Nitrogen Use Threatens Habitat

An
ecologist is warning that using nitrogen as a fertilizer will cause far more damage to the
environment in future years. The Great Lakes Radio Consortium’s Lester Graham
reports:

Transcript

An ecologist is warning that using nitrogen as a fertilizer will cause far
more damage to the environment in future years. The Great Lakes Radio
Consortium’s Lester Graham reports:


Farmers use nitrogen to fertilize the soil. They couldn’t produce nearly as
much food without it. But nitrogen runoff in rivers and in the gulf of
Mexico has caused dead zones. David Tilman is an ecologist with the
University of Minnesota.


He’s found as more nitrogen enters the environment…
there’s also damage on land. He says some noxious weeds thrive in a high
nitrogen environment while many native plants die off. Tilman says as demand
for food goes up, nitrogen use will only increase…

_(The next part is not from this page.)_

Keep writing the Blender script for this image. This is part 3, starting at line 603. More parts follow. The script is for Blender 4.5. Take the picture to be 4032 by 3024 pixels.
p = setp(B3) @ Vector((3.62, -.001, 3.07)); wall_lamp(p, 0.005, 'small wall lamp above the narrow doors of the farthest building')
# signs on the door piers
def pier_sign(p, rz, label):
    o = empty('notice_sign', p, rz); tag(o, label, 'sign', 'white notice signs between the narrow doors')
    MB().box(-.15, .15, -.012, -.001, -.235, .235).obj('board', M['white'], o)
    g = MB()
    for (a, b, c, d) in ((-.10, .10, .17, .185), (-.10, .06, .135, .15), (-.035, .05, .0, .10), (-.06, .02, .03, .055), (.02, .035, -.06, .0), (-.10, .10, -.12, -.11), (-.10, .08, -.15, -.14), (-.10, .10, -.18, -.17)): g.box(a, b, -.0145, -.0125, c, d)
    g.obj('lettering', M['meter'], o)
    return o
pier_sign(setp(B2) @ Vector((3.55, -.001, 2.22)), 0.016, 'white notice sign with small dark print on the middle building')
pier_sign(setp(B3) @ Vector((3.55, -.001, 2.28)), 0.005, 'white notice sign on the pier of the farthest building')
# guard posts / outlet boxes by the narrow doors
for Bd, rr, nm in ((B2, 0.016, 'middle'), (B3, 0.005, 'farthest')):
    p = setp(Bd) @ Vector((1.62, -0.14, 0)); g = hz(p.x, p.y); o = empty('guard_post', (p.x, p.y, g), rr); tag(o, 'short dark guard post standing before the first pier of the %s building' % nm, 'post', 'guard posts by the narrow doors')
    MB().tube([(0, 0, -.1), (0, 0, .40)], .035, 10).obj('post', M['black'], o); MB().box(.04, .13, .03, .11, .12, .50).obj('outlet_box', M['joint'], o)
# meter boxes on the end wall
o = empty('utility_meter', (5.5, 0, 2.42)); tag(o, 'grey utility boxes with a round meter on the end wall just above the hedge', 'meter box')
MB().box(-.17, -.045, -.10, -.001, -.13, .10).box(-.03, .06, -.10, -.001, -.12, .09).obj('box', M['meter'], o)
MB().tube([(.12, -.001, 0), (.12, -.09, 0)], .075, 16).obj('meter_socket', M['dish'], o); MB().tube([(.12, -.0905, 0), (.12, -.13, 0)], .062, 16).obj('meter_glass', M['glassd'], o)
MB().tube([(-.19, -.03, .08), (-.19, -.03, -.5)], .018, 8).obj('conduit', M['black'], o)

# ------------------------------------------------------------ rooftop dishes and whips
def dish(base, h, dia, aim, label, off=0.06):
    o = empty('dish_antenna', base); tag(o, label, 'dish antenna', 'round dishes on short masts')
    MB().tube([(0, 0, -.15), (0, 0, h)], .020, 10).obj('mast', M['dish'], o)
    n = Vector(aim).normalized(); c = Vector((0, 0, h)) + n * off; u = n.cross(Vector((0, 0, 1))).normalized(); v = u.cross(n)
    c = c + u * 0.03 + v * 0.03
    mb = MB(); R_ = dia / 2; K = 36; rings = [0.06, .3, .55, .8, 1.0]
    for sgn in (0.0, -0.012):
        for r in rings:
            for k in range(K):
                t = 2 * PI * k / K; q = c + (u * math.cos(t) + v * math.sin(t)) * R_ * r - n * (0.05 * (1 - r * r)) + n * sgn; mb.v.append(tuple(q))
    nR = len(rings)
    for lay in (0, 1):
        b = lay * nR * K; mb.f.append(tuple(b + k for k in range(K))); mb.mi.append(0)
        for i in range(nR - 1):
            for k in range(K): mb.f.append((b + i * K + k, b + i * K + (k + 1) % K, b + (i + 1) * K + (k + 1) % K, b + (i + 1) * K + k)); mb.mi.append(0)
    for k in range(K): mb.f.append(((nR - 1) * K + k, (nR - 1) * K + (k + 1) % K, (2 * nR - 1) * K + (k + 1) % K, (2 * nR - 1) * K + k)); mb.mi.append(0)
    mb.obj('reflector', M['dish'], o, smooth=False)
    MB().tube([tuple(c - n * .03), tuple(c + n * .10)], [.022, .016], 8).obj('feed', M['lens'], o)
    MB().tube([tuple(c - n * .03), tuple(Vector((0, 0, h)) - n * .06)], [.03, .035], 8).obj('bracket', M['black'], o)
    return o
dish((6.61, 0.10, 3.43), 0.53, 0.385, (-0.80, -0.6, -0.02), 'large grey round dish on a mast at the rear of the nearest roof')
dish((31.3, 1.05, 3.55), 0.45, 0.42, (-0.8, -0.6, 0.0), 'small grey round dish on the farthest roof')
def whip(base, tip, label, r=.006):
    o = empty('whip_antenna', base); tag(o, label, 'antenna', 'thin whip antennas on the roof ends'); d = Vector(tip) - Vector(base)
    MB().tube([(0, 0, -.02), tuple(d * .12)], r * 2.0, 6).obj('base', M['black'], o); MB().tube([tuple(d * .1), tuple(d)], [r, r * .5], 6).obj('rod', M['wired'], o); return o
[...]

“We all eat food. We need farmers to be efficient producers of food
as they are now and yet what we are saying as a society we have to help
farmers find ways to grow food that has less nitrogen that’s added to the
system and less leaking out of the system.”


Tilman says high-tech precision fertilizer application and new strains of
crops could help reduce the amount of nitrogen needed to grow food.


For the Great Lakes Radio Consortium, this is Lester Graham.